With one brief letter, the Federal Communications Commission has put a stop to any hopes that two pending AT&T deals — its US$1.9 billion purchase of spectrum licenses from Qualcomm and its proposed acquisition of T-Mobile from Deutsche Telekom for about $39 billion — will be easy to settle.
In the letter, which was sent to executives at AT&T and Qualcomm, Rick Kaplan, chief of the Wireless Telecommunications Bureau, explained that the agency would be coordinating its inquiry into the two acquisitions for simultaneous review.
The reason is that its investigation so far “has confirmed that the proposed transactions raise a number of related issues, including, but not limited to, questions regarding AT&T’s aggregation of spectrum throughout the nation, particularly in overlapping areas,” Kaplan wrote.
The upshot for Qualcomm is that the acquisition, assuming it is approved, will take longer than it had expected. The FCC sent this notice on the last day of the informal 180-day period for such reviews.
Calls from the E-Commerce Times to the FCC, AT&T, T-Mobile and Qualcomm were not returned in time for publication.
Connecting the Dots
The linking of the reviews suggests that AT&T will have a rocky road ahead as it tries to navigate these deals past potential regulatory roadblocks.
“What the FCC has done is highly unusual here,” Christopher M. Collins, a partner with Vanderpool, Frostick & Nishanian, told the E-Commerce Times. “It has definitely raised the bar on antitrust regulatory review.”
On its own, each deal merits at least cursory scrutiny from the FCC and the Justice Department. If AT&T is successful in acquiring T-Mobile, it will control about 43 percent of the U.S. wireless sector.
AT&T’s investment in Qualcomm’s spectrum licenses in the lower 700-MHz frequency band comes with its own set of issues. With major assets in some of the largest U.S. cities, including New York, Los Angeles and San Francisco.
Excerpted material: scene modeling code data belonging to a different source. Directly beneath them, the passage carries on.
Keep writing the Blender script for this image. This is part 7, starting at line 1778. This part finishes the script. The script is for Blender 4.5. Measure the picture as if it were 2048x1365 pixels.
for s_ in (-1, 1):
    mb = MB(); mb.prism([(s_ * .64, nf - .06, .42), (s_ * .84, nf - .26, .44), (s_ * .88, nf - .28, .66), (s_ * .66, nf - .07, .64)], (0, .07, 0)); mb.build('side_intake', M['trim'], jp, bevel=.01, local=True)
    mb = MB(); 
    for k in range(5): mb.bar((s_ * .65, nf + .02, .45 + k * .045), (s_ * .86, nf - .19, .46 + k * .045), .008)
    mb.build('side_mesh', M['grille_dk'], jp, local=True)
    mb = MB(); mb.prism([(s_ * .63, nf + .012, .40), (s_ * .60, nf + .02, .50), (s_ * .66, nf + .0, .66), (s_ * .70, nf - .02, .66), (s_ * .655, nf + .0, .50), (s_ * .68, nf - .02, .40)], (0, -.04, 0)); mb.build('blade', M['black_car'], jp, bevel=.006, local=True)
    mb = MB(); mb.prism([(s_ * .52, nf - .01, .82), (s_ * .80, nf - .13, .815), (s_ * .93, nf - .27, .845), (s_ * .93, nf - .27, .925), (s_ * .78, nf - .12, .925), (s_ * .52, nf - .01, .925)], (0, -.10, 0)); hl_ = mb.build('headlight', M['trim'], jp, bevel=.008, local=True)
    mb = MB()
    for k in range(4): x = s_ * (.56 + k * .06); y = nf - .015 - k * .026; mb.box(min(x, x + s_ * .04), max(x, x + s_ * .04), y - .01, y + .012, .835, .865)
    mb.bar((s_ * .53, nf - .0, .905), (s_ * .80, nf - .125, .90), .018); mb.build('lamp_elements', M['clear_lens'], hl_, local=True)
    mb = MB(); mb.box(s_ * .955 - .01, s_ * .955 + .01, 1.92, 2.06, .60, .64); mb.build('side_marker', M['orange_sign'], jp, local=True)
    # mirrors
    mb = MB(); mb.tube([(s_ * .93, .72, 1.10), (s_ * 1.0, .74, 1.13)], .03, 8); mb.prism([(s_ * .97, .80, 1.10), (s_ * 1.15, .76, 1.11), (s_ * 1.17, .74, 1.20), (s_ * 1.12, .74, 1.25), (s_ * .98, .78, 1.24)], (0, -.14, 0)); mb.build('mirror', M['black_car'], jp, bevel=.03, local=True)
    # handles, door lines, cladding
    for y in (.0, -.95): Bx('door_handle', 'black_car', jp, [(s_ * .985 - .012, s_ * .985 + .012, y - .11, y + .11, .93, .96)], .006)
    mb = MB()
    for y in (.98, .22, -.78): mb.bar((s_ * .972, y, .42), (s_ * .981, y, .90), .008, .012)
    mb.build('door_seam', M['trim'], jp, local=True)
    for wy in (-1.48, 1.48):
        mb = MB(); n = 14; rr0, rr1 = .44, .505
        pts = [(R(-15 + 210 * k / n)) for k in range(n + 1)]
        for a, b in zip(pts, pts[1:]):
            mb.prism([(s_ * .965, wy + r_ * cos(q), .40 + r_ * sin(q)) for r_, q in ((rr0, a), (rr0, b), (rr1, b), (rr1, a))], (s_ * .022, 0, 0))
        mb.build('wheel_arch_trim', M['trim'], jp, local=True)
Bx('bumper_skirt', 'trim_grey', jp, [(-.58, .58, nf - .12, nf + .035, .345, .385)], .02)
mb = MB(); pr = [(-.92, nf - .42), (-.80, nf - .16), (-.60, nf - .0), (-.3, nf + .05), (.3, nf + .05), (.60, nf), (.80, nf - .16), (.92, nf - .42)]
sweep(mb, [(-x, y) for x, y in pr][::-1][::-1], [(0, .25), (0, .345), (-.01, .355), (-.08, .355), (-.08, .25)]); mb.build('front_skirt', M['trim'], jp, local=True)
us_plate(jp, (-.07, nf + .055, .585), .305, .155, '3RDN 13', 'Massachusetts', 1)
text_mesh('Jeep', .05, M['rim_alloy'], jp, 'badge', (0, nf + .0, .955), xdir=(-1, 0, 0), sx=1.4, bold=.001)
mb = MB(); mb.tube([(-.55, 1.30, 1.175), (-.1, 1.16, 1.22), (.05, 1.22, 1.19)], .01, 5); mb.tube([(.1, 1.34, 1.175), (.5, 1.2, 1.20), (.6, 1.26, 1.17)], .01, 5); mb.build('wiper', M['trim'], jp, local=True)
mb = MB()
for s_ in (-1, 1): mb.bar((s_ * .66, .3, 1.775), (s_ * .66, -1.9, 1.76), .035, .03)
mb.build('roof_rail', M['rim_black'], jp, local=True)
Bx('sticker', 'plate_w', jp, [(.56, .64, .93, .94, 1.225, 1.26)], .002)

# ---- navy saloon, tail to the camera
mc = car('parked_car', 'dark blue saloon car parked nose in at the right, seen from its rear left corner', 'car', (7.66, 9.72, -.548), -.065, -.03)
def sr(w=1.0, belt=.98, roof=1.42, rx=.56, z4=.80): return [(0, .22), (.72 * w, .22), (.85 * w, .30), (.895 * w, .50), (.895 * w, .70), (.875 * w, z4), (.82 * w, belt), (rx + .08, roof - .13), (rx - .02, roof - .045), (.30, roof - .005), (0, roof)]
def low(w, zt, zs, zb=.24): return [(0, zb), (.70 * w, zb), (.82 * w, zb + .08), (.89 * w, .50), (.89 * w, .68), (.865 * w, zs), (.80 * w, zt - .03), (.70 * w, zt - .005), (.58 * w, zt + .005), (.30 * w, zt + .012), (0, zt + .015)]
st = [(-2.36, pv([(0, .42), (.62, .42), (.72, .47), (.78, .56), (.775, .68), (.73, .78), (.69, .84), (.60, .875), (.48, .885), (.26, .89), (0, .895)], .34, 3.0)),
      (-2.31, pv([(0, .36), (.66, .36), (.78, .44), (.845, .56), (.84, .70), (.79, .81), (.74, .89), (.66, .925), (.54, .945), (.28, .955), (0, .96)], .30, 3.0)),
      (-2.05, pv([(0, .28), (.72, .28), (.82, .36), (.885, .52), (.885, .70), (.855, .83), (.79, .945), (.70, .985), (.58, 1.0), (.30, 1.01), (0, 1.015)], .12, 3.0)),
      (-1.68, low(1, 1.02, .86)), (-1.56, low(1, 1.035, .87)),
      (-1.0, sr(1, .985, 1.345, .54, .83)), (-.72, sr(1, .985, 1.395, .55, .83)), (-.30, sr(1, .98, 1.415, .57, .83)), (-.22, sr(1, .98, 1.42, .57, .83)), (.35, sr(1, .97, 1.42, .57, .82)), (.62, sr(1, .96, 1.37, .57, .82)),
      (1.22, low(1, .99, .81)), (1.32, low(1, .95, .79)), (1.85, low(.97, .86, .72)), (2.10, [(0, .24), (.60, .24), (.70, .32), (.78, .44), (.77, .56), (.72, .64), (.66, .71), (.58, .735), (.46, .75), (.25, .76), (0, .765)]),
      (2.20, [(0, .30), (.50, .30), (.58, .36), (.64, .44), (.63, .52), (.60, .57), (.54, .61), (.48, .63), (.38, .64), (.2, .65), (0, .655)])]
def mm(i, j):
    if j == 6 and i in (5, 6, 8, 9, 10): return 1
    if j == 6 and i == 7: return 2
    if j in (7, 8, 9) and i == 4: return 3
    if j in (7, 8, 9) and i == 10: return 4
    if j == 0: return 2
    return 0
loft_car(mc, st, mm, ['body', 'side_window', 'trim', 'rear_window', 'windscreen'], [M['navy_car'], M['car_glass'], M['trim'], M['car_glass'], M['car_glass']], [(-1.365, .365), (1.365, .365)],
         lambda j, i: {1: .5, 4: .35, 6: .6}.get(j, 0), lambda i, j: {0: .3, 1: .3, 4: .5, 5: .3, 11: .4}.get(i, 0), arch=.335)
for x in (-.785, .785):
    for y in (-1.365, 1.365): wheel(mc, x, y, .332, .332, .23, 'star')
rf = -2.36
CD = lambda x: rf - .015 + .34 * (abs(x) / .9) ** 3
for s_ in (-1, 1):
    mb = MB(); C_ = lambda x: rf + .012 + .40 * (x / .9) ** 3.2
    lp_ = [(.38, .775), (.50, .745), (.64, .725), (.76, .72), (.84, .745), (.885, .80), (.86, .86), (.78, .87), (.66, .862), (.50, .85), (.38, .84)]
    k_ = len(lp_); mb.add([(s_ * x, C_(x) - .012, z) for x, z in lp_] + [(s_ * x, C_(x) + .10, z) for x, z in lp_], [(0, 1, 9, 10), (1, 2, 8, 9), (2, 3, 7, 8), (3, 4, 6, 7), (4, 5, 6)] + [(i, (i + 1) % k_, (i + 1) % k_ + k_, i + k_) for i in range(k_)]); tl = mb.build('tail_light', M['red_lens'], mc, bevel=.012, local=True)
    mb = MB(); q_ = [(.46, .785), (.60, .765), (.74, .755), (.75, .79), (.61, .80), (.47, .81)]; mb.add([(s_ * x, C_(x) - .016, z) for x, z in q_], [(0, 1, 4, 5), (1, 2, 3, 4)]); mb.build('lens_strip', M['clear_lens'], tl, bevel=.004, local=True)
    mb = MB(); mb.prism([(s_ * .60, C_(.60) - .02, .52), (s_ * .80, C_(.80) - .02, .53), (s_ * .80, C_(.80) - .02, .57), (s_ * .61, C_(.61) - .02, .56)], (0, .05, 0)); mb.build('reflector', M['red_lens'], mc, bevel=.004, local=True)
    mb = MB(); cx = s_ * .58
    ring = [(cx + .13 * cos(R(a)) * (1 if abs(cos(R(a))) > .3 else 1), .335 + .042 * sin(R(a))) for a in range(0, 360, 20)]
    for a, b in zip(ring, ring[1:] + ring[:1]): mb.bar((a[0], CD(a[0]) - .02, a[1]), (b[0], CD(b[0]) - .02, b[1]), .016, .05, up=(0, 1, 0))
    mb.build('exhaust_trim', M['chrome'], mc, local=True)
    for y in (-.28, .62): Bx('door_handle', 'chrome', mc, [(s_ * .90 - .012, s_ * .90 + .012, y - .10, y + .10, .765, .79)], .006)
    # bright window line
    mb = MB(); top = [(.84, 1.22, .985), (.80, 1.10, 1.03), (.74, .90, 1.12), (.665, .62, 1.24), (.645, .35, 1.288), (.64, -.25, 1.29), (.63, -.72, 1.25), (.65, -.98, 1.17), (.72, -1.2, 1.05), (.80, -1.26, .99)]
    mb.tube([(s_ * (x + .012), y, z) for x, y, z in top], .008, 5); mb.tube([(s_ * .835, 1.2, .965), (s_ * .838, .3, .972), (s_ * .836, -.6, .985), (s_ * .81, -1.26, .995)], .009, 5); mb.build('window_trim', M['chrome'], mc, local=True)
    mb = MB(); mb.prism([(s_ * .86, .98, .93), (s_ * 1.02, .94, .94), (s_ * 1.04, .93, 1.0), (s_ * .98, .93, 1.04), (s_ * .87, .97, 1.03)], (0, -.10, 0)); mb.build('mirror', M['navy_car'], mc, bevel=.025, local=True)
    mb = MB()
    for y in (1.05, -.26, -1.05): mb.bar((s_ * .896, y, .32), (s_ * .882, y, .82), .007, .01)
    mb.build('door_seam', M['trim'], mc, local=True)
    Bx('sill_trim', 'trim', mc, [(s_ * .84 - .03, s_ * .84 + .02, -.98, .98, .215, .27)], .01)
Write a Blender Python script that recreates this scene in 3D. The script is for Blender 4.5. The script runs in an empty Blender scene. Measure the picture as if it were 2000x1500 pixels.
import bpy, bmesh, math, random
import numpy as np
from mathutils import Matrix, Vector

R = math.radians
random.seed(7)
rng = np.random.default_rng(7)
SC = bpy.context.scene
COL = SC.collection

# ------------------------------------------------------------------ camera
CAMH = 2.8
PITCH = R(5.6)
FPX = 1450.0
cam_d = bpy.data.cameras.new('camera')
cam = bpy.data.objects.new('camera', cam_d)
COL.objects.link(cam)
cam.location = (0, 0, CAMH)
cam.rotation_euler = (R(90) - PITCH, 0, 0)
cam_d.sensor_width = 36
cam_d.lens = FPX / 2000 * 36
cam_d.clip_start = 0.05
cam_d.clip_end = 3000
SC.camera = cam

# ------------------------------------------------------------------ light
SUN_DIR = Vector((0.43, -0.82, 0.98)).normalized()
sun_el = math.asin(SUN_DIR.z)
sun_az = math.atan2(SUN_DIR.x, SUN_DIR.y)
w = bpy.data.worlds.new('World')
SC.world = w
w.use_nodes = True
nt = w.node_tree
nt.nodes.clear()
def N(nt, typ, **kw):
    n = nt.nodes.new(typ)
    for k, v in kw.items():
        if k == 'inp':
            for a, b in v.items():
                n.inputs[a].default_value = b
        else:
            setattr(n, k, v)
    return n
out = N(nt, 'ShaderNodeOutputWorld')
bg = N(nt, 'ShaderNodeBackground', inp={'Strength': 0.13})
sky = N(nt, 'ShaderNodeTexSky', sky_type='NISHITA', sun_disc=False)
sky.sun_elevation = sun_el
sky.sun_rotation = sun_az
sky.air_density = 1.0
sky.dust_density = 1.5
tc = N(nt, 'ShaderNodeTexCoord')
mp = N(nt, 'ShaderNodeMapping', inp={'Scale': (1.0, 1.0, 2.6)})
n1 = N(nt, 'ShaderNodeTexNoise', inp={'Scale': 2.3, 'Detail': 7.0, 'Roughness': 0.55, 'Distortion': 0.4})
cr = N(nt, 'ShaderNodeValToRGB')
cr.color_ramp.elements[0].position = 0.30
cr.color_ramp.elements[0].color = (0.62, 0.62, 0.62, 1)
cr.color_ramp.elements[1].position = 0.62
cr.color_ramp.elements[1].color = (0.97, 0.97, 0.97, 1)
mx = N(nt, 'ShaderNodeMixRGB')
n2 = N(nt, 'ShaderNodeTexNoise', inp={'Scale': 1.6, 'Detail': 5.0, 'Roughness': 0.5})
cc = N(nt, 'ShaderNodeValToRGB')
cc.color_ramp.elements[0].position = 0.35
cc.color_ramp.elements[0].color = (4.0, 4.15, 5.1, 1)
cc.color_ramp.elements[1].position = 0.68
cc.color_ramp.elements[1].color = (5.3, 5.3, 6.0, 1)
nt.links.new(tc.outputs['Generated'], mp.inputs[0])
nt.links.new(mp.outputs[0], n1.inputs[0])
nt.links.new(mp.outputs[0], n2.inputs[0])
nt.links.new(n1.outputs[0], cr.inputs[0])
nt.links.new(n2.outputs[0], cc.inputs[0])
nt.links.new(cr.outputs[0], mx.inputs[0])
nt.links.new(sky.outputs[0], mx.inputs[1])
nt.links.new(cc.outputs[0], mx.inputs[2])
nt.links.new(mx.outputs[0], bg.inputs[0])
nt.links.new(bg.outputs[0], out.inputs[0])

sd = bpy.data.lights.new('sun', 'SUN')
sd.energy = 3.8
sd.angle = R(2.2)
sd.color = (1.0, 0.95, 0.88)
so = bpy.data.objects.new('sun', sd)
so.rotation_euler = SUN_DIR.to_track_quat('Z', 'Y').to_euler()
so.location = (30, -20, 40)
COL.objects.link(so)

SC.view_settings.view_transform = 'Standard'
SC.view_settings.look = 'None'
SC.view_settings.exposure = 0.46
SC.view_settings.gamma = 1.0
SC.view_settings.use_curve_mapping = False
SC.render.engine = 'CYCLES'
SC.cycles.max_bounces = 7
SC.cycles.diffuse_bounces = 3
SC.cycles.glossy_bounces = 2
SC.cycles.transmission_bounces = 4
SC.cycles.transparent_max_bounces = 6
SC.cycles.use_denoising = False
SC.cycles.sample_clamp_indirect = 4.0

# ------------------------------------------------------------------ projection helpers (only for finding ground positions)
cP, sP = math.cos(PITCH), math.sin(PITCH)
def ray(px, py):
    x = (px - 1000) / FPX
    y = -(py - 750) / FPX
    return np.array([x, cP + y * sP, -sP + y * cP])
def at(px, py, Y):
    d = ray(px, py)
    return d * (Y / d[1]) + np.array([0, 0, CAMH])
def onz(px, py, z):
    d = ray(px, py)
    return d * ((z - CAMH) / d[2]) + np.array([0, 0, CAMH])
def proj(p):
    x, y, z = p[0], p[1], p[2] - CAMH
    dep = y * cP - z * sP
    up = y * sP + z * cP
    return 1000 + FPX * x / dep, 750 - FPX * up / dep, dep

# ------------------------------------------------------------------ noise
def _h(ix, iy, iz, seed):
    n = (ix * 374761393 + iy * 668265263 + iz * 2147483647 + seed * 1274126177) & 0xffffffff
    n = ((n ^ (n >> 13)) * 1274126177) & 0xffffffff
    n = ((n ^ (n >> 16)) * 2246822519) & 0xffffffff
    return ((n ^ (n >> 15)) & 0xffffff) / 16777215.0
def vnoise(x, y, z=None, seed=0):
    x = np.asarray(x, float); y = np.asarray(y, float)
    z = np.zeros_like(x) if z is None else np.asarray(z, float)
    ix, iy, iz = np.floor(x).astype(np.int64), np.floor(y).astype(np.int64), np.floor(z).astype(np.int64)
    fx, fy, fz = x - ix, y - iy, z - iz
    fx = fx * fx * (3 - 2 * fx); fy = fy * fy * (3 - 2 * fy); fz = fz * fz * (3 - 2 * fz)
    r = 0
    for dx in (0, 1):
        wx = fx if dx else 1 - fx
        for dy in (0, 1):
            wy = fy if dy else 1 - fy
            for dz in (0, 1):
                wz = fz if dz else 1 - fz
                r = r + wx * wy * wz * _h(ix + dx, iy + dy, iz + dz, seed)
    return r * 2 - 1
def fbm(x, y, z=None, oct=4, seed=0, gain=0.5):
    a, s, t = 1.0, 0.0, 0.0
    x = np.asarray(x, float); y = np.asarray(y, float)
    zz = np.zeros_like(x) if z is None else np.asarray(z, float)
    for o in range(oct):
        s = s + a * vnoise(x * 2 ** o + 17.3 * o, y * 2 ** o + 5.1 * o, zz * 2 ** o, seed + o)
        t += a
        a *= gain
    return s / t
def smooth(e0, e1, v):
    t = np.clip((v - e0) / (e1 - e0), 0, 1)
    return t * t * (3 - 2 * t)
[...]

AT&T clearly sees the spectrum as a way to push beyond Verizon and other vendors with new services.
What, though, does this deal have to do with the T-Mobile acquisition?
“My inclination is that this is merely a shot across the bow for AT&T,” said Collins, “and it had better be prepared to answer some hard questions about these deals and why they don’t cross the line of antitrust law.”
The AT&T camp therefore, is likely prepping to address a range of issues on both transactions, he said. “These would include market definition, control of the market, barriers to entry, how this would impact competitors,” and whether the deals would create monopolist control.
Political Factors
One reason it is difficult to predict how the inquiry — or, if it comes to that, full-blown investigation — will unfold is that enforcement of antitrust laws in the last two decades has been done selectively, noted Collins.
“To understand why that is,” he said, “one must look at each case and who was in control in Washington at the time.”